教師の収入は、民間企業の同年代平均と比較して一般的に高めであり、安定しています。教師が一般企業への転職を考える場合、同じ給与水準で探そうとしても難しいことが考えられます。教師のままでいれば年齢を重ねるほど着実に収入がアップするため、ますます転職に踏み切れなくなるという事情もあるようです。

離職率が低いからと言って働きやすい環境とは限らない

すでにお気づきのことと思いますが、教師の離職率が低いからと言って、働きやすい環境であるとは限りません。あくまで一例ですが、現役高校教師である筆者の職場環境をご紹介します。

業務量

授業の準備や生徒指導以外に、校務分掌として受け持つさまざまな仕事もあり、ひとりの教師当たりの業務量は非常に多くなります。

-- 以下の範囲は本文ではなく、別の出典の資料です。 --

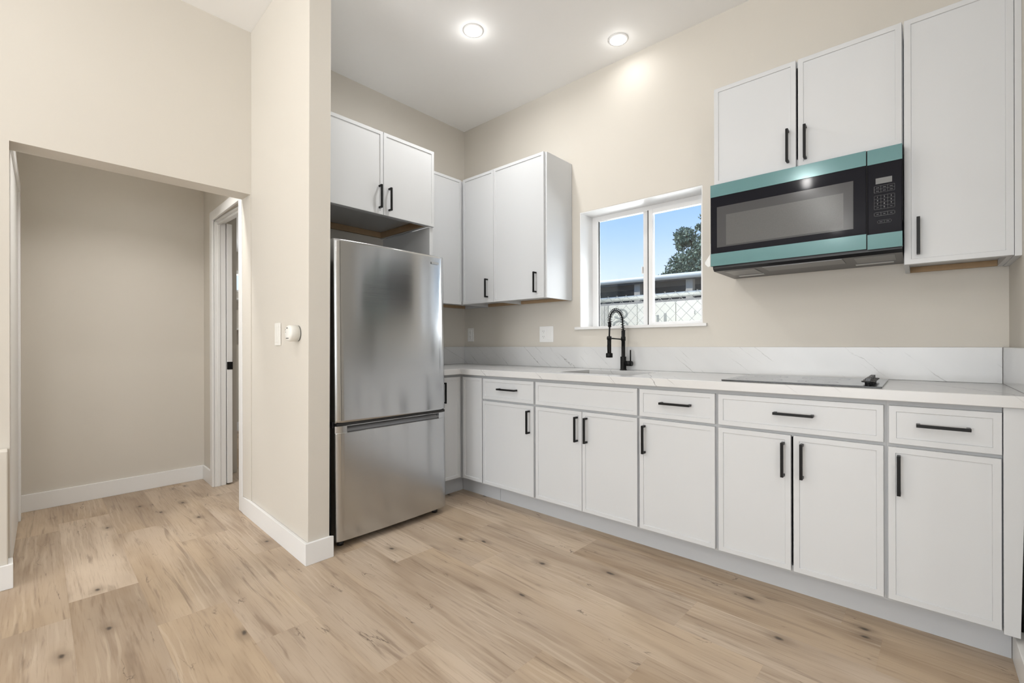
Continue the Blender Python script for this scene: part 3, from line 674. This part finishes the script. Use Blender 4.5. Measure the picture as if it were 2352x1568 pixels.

勤務時間内に終えられることはほとんどなく、早朝から出勤したり、夜遅くまで残ったりして対応しています。平日は時間的にゆとりがないため、土日に残務処理や翌週の準備をすることで、なんとか仕事をさばいている状況です。

生活指導

生徒に問題が発生した場合、勤務時間外であっても対応が必要なことがあります。たとえば、不登校傾向のある生徒の自宅を訪問して様子を見たり、問題行動をくり返す生徒の保護者に来校してもらって三者面談をしたりということは、どうしても夕方以降になることが多くなります。

保護者対応

保護者対応も大切な仕事ですが、近年は共働きの家庭が多いため、面談等を行う場合は保護者の都合に合わせて、やはり夕方以降になることが多くあります。また、子どもについて保護者が電話で相談してくることもありますが、夜間や週末に電話をしてくるケースもあり、対応が無理な場合は断るにしても、ストレスを感じることがあります。

部活動

部活動顧問としての仕事は、ほぼ勤務時間外に行うことになります。部によっては、毎日早朝練習を行ったり、土日も最低1日は必ず練習が入ったりするため、プライベートの時間が十分に取れないというケースもあります。部活動指導にやりがいを感じる教師も多い反面、担当になって苦痛を感じているという教師もいます。

新人教員の4.9%が1年以内に離職

東京都教育委員会の発表によると、2023年度の新規採用者の1年以内の離職率は4.9%でした。

さきほど、教師全体の離職率を約1%とお伝えしましたが、それと比べると新規採用教師の離職率は約5倍に跳ね上がっていることがわかります。つまり、採用後最初の1年間で想像以上の業務量やさまざまな大変さに直面し、乗り越えることができずに退職してしまう新規採用者が一定数いるということだと考えられます。

まとめ

教師を目指すみなさんにとっては、厳しさを感じる内容だったかもしれません。

教師の働き方改革が進められている中、これから少しずつ改善されていく部分も出てくることと思われますが、児童生徒に関わる仕事である以上、時間で割り切れない部分は必ずあると考えたほうがよいでしょう。教師の楽しい面だけ見て憧れるのではなく、実際の仕事の実態や大変さにもあらかじめ目を向け、教育実習や塾講師のアルバイトなどを通して実際に体験するなどした上で選択すれば、採用後すぐにギャップを感じて離職するリスクは減らせるはずです。多角的に情報を集め、じっくり考えて選択しましょう。

この記事が、みなさんのよりよい進路選択の一助となれば幸いです。